I attended my father’s first cousin’s wake. A woman of ninety, whom at one time was the baby of the family, surrounded by her family and friends who will forever love and miss her. My dad always loved Eileen, so it was for him that I made it a point to honor them both by attending.  I only really knew one cousin well. As with so many families, everyone is spread out by time, obligations, lives. But within moments I was surrounded by people, my father’s people, my grandfather’s people who remembered them, had stories, history, connections.

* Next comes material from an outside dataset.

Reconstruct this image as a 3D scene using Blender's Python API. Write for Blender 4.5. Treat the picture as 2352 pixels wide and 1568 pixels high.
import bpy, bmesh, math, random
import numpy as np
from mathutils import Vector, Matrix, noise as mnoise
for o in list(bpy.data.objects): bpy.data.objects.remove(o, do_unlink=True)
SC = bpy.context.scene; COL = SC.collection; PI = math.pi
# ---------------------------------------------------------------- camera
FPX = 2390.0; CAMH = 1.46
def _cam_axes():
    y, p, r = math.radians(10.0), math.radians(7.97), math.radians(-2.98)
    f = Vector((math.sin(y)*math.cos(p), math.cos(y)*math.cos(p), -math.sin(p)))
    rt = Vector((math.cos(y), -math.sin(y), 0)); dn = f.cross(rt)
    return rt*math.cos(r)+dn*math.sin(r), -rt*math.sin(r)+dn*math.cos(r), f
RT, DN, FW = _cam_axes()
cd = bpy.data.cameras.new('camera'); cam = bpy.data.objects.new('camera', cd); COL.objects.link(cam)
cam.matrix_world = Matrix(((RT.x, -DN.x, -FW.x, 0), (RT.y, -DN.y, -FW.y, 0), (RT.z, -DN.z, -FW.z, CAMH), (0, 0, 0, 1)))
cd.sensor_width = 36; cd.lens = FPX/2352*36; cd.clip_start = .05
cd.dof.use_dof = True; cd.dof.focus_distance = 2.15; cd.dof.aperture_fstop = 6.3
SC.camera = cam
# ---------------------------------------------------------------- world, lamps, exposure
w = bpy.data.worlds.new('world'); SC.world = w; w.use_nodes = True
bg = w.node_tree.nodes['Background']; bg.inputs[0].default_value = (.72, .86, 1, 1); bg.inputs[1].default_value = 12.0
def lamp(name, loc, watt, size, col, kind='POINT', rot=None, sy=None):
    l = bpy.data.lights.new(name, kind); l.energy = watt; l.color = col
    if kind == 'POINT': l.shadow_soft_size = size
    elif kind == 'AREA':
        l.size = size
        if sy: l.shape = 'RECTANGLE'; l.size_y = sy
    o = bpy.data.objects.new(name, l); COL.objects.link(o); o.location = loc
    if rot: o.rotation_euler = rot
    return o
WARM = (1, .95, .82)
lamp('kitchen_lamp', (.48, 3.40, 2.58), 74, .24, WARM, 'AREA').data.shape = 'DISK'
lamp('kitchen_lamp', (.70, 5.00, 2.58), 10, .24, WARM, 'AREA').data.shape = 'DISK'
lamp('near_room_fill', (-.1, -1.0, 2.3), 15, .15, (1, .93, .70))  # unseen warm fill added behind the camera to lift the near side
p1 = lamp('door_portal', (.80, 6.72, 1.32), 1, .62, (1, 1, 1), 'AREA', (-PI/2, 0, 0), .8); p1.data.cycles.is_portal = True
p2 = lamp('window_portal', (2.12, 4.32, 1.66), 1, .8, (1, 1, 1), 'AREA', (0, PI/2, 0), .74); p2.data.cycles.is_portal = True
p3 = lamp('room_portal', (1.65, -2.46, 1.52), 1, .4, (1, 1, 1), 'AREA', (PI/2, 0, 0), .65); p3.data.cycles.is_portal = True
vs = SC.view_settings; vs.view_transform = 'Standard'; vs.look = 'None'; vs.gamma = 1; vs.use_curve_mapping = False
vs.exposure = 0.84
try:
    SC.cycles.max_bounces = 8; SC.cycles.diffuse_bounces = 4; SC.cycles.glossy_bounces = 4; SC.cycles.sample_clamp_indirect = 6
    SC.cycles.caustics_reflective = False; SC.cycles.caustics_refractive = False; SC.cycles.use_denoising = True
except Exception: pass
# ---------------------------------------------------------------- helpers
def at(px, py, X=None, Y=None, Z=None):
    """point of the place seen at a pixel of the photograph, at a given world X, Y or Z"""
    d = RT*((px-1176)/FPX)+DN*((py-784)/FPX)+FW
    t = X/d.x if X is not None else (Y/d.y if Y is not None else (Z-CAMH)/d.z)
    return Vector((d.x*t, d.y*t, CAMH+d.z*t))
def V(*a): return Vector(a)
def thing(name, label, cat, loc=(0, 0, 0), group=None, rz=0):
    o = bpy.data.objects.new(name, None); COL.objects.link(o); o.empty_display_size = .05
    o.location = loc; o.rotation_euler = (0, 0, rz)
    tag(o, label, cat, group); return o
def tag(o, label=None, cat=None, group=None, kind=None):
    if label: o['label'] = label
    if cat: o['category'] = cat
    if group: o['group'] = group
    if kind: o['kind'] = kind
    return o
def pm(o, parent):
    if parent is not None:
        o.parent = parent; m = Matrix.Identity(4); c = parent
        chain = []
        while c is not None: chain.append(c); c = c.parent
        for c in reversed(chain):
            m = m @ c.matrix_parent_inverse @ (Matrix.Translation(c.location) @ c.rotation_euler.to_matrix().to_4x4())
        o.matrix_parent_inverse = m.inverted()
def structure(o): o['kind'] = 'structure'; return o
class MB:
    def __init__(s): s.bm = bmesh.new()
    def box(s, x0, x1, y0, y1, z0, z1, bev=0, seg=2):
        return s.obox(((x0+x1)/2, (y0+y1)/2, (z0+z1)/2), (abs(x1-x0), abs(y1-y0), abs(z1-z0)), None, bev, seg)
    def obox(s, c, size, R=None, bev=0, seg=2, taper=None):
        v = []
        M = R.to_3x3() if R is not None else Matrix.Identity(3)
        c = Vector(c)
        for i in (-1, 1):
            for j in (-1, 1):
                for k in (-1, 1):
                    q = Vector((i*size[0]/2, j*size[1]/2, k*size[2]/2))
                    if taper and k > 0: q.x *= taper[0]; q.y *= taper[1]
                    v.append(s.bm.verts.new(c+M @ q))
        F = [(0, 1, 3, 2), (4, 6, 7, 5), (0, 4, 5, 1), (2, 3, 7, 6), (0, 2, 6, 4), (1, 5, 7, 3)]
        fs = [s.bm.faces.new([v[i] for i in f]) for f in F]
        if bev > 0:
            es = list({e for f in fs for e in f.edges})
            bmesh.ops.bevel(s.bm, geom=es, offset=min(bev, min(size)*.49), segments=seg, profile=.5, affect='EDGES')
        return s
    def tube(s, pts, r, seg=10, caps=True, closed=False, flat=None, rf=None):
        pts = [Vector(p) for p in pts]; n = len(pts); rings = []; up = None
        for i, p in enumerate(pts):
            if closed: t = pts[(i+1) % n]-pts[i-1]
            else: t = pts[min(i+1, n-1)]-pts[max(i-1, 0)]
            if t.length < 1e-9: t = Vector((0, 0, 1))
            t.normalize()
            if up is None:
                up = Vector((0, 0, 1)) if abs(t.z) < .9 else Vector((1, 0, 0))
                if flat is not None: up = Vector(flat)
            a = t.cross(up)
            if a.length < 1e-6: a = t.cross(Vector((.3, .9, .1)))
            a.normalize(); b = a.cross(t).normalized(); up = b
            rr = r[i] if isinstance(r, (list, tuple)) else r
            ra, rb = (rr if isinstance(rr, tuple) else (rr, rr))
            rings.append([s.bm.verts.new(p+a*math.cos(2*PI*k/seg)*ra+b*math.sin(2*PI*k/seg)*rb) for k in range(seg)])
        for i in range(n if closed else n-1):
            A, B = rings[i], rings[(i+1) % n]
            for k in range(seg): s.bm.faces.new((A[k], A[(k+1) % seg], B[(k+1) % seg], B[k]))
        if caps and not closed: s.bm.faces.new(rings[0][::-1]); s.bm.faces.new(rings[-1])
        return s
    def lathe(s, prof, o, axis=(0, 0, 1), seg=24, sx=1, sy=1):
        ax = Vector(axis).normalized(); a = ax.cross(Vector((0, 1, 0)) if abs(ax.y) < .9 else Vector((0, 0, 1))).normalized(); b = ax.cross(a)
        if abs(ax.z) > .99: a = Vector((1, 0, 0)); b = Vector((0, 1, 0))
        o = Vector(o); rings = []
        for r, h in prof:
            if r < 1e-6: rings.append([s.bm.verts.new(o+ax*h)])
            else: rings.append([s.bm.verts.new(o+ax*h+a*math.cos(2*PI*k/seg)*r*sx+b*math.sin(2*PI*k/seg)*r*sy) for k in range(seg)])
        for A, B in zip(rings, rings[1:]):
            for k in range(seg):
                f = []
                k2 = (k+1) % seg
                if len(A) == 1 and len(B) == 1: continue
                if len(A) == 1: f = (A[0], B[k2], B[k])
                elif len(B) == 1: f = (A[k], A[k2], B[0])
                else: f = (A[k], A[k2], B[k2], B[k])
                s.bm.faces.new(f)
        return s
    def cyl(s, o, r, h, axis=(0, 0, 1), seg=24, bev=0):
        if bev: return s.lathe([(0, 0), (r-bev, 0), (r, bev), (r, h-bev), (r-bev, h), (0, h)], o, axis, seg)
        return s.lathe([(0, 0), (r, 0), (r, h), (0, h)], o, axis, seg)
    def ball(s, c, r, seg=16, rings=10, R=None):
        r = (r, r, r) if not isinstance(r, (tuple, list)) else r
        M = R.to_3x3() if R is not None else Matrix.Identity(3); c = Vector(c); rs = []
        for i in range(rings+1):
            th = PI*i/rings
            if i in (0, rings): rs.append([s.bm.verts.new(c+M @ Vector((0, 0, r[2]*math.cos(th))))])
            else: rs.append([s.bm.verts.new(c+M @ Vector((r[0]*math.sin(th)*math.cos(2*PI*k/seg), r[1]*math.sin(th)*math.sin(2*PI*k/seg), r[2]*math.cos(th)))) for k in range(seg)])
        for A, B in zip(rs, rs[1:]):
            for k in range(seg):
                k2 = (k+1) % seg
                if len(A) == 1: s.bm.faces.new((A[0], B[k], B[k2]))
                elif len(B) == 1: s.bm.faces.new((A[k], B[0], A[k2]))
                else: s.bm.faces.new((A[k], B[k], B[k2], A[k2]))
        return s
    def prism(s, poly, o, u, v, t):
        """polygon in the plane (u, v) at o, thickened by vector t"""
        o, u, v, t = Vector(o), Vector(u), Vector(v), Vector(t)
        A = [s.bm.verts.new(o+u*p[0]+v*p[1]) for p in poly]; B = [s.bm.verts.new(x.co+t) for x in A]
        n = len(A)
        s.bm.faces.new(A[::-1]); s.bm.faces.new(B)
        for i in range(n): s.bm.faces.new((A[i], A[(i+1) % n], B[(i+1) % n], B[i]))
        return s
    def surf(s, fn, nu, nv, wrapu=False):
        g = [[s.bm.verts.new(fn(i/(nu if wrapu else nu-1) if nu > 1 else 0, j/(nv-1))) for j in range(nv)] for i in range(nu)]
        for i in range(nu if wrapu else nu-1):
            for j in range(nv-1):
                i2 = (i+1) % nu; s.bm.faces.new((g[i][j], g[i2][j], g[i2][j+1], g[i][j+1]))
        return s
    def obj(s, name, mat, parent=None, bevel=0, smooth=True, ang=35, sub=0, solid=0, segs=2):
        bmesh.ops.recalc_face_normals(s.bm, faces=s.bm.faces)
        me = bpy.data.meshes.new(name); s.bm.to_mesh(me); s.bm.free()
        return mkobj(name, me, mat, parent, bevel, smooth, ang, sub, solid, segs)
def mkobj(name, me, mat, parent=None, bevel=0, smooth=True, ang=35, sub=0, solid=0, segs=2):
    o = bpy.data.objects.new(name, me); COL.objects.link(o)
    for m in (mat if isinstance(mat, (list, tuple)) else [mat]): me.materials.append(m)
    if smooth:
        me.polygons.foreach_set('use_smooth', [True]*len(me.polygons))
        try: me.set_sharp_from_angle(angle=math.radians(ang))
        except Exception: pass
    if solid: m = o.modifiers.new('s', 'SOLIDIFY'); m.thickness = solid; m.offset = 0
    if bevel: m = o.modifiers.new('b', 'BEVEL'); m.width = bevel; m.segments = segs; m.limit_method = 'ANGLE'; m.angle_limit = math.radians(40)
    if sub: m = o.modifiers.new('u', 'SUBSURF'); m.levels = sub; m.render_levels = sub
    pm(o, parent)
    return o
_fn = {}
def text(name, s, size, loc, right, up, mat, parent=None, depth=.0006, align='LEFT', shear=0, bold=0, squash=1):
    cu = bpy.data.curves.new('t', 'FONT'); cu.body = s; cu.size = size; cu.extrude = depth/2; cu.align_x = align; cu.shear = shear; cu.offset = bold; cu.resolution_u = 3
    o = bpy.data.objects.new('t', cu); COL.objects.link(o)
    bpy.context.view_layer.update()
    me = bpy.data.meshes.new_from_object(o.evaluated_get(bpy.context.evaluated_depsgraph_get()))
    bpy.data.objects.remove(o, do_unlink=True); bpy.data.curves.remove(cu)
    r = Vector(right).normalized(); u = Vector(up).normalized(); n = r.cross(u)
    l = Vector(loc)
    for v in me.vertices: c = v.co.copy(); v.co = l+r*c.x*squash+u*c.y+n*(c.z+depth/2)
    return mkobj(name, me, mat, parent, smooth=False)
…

As an adoptee, it has always been a challenge for me to find that sense of lineage that those who are not adopted enjoy freely. I have come to understand that for me lineage can be complicated. For me it doesn’t include blood, and bones and features of a face, but stories by my grandparents, my parents and in this case, the memory of my grandfather, my father and his cousin Eileen. Good memories, proud memories. I learned that my grandfather had handed out candy at his grocery store to Eileen’s nieces and nephews and that my grandfather was her favorite uncle, Uncle Willie. My cousins delighted in the knowledge that I had the scales from the grocery he started in Port Chester, NY as a young man in the 1920’s upon his arrival from Ireland.  There were stories about the house where they once lived as an extended family and their time spent at Oakland Beach.

It is the stories that connect our lineage, our family, our heritage. That is how I see it. That is how I saw my father’s, my grandfather’s and Eileen’s eyes yesterday. I think my cousins saw their eyes in mine.